One of the direct effects of the power of language used by the media is the normalization of violence against women. This effect has been built slowly, but powerfully, by the extraordinary sexualization of the media space, through advertisements, sexist images, roles given to women, and so on. Rigorously enforcing the liberal agenda where the female subject is a powerful quantitative subject, the media has fed audiences with the false idea of an achieved equality, where the reality or chance of being killed is increasingly smaller. The media, aiming to impose a feminist dictatorship, which is in fact a sexist dictatorship, has even left without cover many women, whose protection would come precisely from the essential empowerment of their gender in the public space. Having said that, the media has again created distorted realities, forgetting that this power could also have been used to empower women, protecting their lives more.

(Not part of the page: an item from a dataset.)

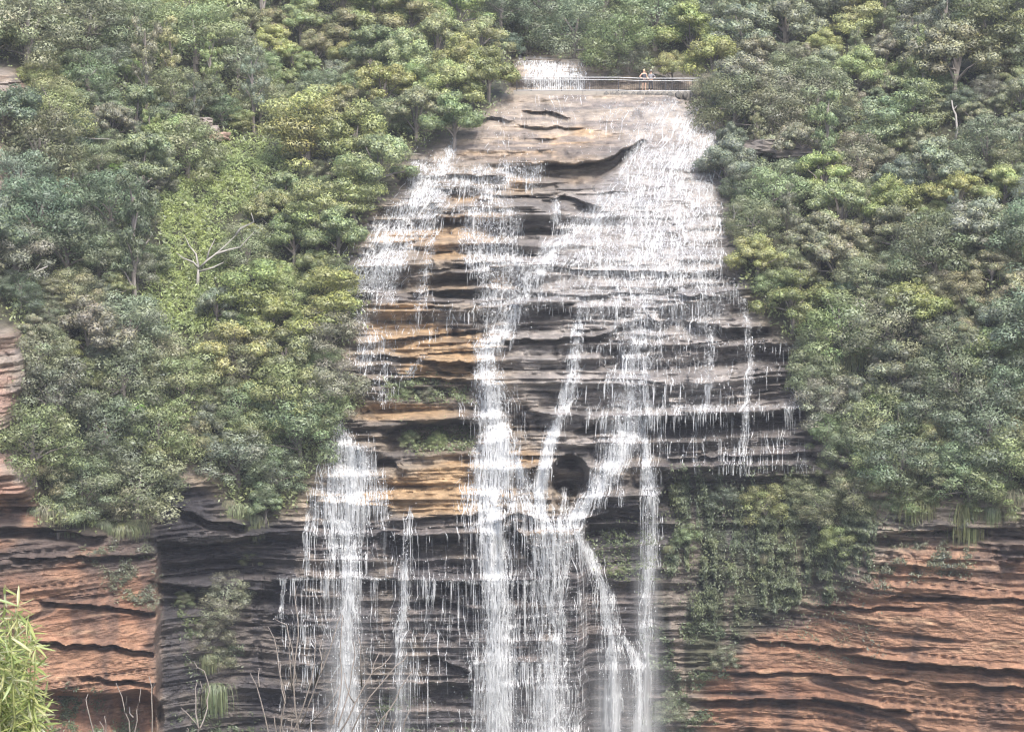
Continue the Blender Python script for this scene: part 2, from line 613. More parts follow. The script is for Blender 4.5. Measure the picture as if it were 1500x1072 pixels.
ledge([(745, 246, 16), (775, 240, 26), (843, 239, 36), (872, 238, 34), (905, 225, 24), (940, 205, 10)], 25, 3.4, 0.9)
ledge([(800, 290), (822, 288), (848, 293), (868, 298)], 20, 1.9, 0.4)
ledge([(580, 252), (606, 256)], 11, 1.2)
ledge([(652, 257), (700, 259), (740, 258)], 13, 1.3)
ledge([(650, 278), (684, 273), (700, 276)], 26, 1.5, 0.6)
ledge([(690, 322), (780, 330), (830, 335)], 16, 1.2)
ledge([(610, 322), (690, 318)], 14, 1.2)
ledge([(665, 388), (712, 385)], 10, 1.0)
ledge([(630, 402), (712, 398)], 22, 1.4)
ledge([(600, 430), (650, 426), (720, 424)], 22, 1.5)
ledge([(700, 440), (755, 436)], 40, 1.6, 0.3)
ledge([(805, 391), (860, 396), (1000, 399), (1085, 402)], 9, 0.9, 0.3)
ledge([(775, 430), (838, 432), (960, 430), (1080, 436)], 8, 0.8, 0.3)
ledge([(757, 447), (835, 444)], 25, 1.6, 0.6)
ledge([(738, 496), (790, 498), (880, 493), (908, 478)], 9, 0.9)
ledge([(900, 484), (930, 468), (1000, 470), (1062, 479), (1120, 482)], 22, 1.7, 0.6)
ledge([(905, 505), (1000, 505), (1120, 508), (1180, 515)], 60, 1.1, 0.3)
ledge([(560, 497), (640, 491), (702, 482)], 13, 1.2, 0.7)
ledge([(530, 520), (575, 522), (620, 528), (702, 532)], 10, 1.1, 0.6)
ledge([(640, 545), (702, 545)], 8, 0.9)
ledge([(570, 556), (620, 553), (702, 556)], 32, 2.0, 0.5)
ledge([(500, 545), (565, 560)], 14, 1.2)
ledge([(566, 628), (600, 620), (650, 616), (698, 616)], 46, 3.4, 0.9)
ledge([(505, 640), (575, 645)], 10, 0.6)
ledge([(520, 668), (575, 672), (590, 690)], 26, 1.4, 0.7)
ledge([(940, 609), (1000, 611), (1100, 608), (1182, 600)], 38, 2.2, 0.8)
ledge([(980, 672), (1050, 668), (1180, 664), (1262, 690)], 16, 1.1, 0.5)
ledge([(740, 600), (770, 598), (800, 604)], 44, 1.8, 0.5)
ledge([(825, 606), (845, 604)], 30, 0.7, 0.2)
ledge([(838, 630), (870, 622)], 18, 1.2, 0.5)
ledge([(860, 705), (905, 698), (912, 700)], 24, 1.0, 0.5)
ledge([(765, 688), (790, 680)], 16, 1.2, 0.8)
ledge([(575, 763), (640, 757), (705, 752)], 14, 1.1, 0.6)
ledge([(560, 778), (600, 786), (650, 784), (705, 780)], 34, 2.2, 0.7)
ledge([(730, 768), (752, 772), (775, 800), (800, 805), (850, 792)], 26, 2.4, 1.5)
ledge([(735, 762), (760, 750), (790, 764)], 10, 0.8, 0.8)
ledge([(455, 735), (505, 737), (565, 742)], 26, 1.3, 0.8)
ledge([(405, 848), (470, 846), (600, 850), (700, 852), (780, 850)], 20, 1.3, 0.9)
ledge([(400, 900), (445, 900)], 10, 0.7, 0.5)
ledge([(400, 918), (470, 917)], 16, 0.8, 0.5)
ledge([(410, 976), (480, 974)], 18, 0.8, 0.5)
ledge([(605, 880), (640, 876), (700, 893)], 16, 1.0, 0.5)
ledge([(690, 968), (720, 972), (780, 972)], 20, 0.7, 0.6)
ledge([(590, 968), (640, 962), (690, 985)], 10, 0.7, 0.5)
ledge([(600, 1002), (650, 1000), (690, 1000)], 24, 1.6, 0.5)
ledge([(60, 880), (120, 884), (200, 893), (226, 897)], 8, 1.0, 0.5, 5)
ledge([(55, 938), (110, 945), (160, 945), (226, 955)], 9, 1.1, 0.6, 4)
ledge([(120, 990), (170, 996), (226, 1000)], 8, 0.8, 0.3, 4)
ledge([(40, 1010), (140, 1013), (190, 1014), (228, 1020)], 75, 2.6, 0.3, 4)
ledge([(20, 818), (120, 815), (220, 812)], 10, 1.0, 0.5)
ledge([(-60, 742), (60, 742), (120, 752)], 8, 0.8, 0.5)
ledge([(-60, 770), (40, 772), (150, 786)], 18, 1.4, 0.6)
ledge([(230, 730), (300, 760), (360, 770)], 14, 1.2, 0.6)
ledge([(225, 790), (300, 800), (400, 780)], 16, 1.2, 0.6)
ledge([(225, 850), (280, 860), (400, 865)], 20, 1.1, 0.6)
ledge([(1200, 888), (1300, 890), (1345, 888)], 7, 0.8, 0.3)
ledge([(1250, 960), (1310, 968), (1400, 975), (1560, 985)], 11, 1.3, 0.6, 20)
ledge([(1370, 998), (1450, 1004), (1540, 1006)], 8, 0.8, 0.4)
ledge([(1080, 985), (1180, 985), (1330, 998)], 6, 0.7, 0.3)
ledge([(1020, 1025), (1150, 1022), (1215, 1024), (1330, 1042)], 12, 1.0, 0.7)
ledge([(1300, 872), (1400, 876), (1560, 878)], 8, 0.8, 0.4)
ledge([(1080, 935), (1200, 945), (1260, 950)], 8, 0.8, 0.4)
ledge([(1290, 780), (1400, 775), (1560, 770)], 26, 1.6, 0.5)
ledge([(690, 178), (720, 172), (745, 176)], 9, 1.0, 0.3)
ledge([(770, 164), (800, 162), (830, 172)], 11, 1.2, 0.4)
ledge([(760, 182), (800, 186), (850, 186)], 6, 0.7, 0.3)


def hollow(u, v, ru, rv, depth):
    global D
    q = ((UU - u) / ru) ** 2 + ((VV - v) / rv) ** 2
    D += depth * (1 - sstep(0.55, 1.1, q))


def bump(u, v, ru, rv, h):
    global D
    q = np.sqrt(((UU - u) / ru) ** 2 + ((VV - v + 3 * (noise(UU / 9, VV / 9, int(u)) - .5)) / rv) ** 2)
    D -= h * (1 - sstep(0.55, 1.0, q))


bump(768, 756, 30, 12, 1.0)
bump(800, 785, 46, 14, 1.0)
bump(586, 766, 16, 8, .7)
bump(772, 672, 22, 13, .8)
bump(1492, 806, 28, 15, 1.3)
bump(1488, 824, 26, 14, .9)
bump(560, 800, 20, 10, .5)
bump(640, 510, 60, 20, .6)
bump(905, 722, 28, 14, .9)
hollow(834, 698, 30, 32, 4.5)
hollow(828, 728, 20, 22, 2.4)
hollow(895, 523, 17, 14, 2.0)
hollow(762, 628, 14, 22, 1.2)
hollow(200, 1050, 40, 40, 2.5)
D = D.astype(np.float32)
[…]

A concrete contribution of the media would be the inclusion of a language which accurately shows the problems that women suffer in all television products, news, chronicles, shows, whichever they are. Economic incapacity, psychological or sexual abuse, online bullying, forced marriage or murder, are various forms of violence against women, forms which can be made more apparent by a media that tries not only to report, but also to educate audiences thanks to its power. At this point, the journalist ceases to be a media employee and turns into an agent of change, creating new models of reporting and constructing the news. The role of the media and future media professionals should focus on changing perceptions and behaviors about gender-based violence; only through the improvement of current reporting schemes, by means of a qualitative selection of topics as well as by identifying the sources used for news stories, can a new model of media reporting in society be brought about.
Metacommunication
Truth continues to remain a tempting category for modern philosophical thought. However, its practical possibilities seem to be captured by the post-truth world, where it is difficult to experience truth as an imperative category. The media seems to suffer more from this impossibility of ultimately touching the truth and, consequently, establishes a problematic relationship with it.
Sometimes, the media follows the myth of the mirror, with the idea that the truth will be revealed by it, and other times it strives to have creative power and build sublime realities, where the truth comes as the final value. Whichever path it takes to approach the truth, the media must understand that it is human, and the way it is conducted must also start from the principle of building a human world, where truth should not only be nurtured as a philosophy, but as an attempt by every human being who happens to spend some time on our planet.